DATASET SECTION:

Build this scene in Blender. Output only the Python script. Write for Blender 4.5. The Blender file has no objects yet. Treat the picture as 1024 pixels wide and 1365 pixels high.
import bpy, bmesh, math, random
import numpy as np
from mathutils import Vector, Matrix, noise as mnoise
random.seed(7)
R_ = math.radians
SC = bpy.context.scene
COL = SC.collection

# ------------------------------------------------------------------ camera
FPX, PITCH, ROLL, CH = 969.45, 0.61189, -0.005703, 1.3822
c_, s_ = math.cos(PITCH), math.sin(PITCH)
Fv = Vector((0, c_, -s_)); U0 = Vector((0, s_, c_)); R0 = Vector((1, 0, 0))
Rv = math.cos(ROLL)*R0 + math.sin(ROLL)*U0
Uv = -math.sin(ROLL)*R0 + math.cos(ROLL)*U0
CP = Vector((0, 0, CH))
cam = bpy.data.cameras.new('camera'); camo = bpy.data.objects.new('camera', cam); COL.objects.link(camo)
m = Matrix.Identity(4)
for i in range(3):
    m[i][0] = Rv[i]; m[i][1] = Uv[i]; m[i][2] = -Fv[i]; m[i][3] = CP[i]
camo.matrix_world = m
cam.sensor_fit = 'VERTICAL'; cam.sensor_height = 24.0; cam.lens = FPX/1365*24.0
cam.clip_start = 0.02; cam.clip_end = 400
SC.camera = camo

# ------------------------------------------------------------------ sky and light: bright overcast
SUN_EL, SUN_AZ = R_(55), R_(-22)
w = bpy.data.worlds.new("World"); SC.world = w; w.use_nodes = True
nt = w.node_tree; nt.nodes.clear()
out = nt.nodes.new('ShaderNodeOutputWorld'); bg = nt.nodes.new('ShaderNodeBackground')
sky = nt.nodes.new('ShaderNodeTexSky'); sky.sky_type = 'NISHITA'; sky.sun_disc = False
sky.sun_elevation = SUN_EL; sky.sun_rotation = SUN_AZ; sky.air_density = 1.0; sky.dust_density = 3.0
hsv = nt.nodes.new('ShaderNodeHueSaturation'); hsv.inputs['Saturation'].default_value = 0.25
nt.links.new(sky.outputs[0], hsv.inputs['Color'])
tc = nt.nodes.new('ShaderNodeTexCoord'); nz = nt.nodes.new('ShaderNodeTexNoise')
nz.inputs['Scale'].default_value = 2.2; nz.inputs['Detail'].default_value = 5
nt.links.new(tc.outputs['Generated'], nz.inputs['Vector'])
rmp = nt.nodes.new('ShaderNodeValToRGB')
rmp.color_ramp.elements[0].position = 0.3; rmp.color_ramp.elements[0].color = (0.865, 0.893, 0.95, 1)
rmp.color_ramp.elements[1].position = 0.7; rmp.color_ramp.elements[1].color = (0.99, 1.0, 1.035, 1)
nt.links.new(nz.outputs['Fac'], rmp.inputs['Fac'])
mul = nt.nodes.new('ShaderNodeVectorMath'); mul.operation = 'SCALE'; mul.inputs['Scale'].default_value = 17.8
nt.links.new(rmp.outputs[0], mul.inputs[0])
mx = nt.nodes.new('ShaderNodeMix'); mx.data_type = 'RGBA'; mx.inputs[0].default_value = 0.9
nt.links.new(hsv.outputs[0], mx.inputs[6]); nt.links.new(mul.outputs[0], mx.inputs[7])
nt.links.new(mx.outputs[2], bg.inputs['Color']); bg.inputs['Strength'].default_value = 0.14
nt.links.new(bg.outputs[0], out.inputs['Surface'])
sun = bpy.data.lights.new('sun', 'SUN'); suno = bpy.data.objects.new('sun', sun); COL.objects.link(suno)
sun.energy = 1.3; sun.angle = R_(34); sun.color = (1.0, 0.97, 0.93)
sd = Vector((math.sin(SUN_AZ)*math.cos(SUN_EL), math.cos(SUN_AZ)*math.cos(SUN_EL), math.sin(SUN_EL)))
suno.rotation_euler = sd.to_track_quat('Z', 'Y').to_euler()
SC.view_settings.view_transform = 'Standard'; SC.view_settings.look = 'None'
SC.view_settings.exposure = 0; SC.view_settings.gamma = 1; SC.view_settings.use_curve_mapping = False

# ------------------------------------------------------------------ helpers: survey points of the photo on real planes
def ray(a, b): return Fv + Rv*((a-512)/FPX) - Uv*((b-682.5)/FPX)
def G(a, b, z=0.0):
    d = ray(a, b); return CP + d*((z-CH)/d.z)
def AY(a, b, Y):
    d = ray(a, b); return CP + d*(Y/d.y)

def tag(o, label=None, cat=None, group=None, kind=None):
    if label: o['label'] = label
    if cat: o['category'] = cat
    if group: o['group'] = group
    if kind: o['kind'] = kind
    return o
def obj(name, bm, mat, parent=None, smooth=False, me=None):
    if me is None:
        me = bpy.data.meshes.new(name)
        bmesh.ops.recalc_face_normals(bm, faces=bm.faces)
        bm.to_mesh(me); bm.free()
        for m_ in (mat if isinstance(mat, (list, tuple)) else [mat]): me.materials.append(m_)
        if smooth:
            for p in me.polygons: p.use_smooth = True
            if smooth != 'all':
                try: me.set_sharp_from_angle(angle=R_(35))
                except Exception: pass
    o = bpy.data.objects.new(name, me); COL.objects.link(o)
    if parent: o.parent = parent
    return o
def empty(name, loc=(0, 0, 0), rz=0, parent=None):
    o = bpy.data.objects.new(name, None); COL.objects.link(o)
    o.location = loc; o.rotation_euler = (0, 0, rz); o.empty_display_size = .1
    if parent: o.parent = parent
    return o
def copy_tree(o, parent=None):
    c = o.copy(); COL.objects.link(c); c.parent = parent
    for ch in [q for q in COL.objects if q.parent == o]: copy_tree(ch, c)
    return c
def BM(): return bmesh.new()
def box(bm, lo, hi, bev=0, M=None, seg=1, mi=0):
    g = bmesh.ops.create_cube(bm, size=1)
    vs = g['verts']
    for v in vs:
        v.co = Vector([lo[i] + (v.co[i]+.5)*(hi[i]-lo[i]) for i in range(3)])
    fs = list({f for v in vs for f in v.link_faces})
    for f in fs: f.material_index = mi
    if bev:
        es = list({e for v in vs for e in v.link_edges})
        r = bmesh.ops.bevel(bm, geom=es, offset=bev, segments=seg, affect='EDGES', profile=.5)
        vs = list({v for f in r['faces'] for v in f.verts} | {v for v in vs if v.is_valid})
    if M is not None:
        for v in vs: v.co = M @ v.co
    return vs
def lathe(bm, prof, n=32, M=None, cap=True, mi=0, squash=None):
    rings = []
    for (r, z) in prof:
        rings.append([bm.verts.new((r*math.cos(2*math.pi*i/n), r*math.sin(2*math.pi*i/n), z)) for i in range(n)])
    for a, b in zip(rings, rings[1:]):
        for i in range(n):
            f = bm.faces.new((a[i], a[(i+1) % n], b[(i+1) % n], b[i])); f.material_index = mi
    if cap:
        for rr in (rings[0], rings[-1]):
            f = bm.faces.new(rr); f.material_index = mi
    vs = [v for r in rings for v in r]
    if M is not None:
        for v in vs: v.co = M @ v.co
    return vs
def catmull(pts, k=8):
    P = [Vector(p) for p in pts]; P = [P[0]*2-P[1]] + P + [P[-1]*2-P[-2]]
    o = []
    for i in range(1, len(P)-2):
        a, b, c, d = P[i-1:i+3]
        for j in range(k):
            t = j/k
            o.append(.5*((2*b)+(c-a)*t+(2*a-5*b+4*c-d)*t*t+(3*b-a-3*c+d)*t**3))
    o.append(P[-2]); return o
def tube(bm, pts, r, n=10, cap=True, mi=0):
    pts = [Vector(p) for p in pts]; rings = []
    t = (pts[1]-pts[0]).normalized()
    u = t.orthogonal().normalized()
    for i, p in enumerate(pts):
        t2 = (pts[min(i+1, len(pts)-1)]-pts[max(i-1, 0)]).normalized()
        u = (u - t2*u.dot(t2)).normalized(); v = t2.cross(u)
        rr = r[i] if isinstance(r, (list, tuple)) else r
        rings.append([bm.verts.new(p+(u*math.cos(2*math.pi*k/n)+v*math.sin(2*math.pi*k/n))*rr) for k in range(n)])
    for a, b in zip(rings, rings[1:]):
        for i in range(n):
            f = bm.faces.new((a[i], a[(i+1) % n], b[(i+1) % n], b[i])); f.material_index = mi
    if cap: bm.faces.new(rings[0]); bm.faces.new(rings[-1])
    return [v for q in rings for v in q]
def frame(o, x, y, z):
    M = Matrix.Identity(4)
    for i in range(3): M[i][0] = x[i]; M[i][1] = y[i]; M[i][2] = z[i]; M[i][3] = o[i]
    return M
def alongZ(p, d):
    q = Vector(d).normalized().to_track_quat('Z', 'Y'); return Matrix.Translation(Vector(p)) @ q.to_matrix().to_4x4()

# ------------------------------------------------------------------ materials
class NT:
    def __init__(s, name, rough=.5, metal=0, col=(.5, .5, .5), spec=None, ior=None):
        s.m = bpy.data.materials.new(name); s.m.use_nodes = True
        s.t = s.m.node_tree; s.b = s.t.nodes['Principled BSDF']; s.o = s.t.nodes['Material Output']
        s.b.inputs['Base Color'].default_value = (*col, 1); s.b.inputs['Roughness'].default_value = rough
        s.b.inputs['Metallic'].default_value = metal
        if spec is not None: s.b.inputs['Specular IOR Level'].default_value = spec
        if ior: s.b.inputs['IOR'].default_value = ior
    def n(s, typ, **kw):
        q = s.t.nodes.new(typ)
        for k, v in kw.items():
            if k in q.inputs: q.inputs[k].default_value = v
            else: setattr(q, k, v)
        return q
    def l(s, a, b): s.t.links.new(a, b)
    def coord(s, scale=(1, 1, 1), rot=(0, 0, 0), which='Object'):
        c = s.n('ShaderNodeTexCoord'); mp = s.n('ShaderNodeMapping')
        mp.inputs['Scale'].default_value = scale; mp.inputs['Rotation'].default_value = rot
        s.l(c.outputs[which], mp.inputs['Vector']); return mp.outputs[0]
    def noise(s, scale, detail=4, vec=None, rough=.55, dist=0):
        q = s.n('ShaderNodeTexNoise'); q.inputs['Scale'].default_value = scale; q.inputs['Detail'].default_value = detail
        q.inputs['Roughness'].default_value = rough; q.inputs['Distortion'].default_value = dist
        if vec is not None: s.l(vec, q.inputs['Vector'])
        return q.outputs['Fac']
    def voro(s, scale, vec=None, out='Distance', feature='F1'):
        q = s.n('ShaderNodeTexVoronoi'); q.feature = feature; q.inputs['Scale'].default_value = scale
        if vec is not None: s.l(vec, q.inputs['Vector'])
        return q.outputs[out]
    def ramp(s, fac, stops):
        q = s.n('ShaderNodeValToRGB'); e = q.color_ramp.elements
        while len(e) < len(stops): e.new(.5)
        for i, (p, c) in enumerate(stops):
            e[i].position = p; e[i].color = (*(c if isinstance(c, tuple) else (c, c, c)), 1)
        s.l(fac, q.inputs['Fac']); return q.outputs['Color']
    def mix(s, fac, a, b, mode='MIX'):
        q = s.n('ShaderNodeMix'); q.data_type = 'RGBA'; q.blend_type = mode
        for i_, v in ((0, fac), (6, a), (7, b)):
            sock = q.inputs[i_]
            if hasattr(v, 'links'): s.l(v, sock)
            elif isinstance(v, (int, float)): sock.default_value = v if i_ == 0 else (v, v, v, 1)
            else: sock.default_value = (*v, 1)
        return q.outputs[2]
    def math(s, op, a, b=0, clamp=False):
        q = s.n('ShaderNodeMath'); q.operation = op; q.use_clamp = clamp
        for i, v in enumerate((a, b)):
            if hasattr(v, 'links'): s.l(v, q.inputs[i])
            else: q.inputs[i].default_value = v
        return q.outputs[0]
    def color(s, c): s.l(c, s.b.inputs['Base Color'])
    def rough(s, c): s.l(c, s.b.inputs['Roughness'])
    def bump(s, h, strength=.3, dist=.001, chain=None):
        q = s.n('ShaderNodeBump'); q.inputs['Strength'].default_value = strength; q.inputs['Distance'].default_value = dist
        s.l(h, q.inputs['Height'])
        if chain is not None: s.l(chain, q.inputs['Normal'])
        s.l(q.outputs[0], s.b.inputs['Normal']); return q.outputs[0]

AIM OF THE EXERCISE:
Only the lines from the start of the data to the line holding "SC.camera = camo" are wanted; return them exactly, both ends included.

REPLY:
Build this scene in Blender. Output only the Python script. Write for Blender 4.5. The Blender file has no objects yet. Treat the picture as 1024 pixels wide and 1365 pixels high.
import bpy, bmesh, math, random
import numpy as np
from mathutils import Vector, Matrix, noise as mnoise
random.seed(7)
R_ = math.radians
SC = bpy.context.scene
COL = SC.collection

# ------------------------------------------------------------------ camera
FPX, PITCH, ROLL, CH = 969.45, 0.61189, -0.005703, 1.3822
c_, s_ = math.cos(PITCH), math.sin(PITCH)
Fv = Vector((0, c_, -s_)); U0 = Vector((0, s_, c_)); R0 = Vector((1, 0, 0))
Rv = math.cos(ROLL)*R0 + math.sin(ROLL)*U0
Uv = -math.sin(ROLL)*R0 + math.cos(ROLL)*U0
CP = Vector((0, 0, CH))
cam = bpy.data.cameras.new('camera'); camo = bpy.data.objects.new('camera', cam); COL.objects.link(camo)
m = Matrix.Identity(4)
for i in range(3):
    m[i][0] = Rv[i]; m[i][1] = Uv[i]; m[i][2] = -Fv[i]; m[i][3] = CP[i]
camo.matrix_world = m
cam.sensor_fit = 'VERTICAL'; cam.sensor_height = 24.0; cam.lens = FPX/1365*24.0
cam.clip_start = 0.02; cam.clip_end = 400
SC.camera = camo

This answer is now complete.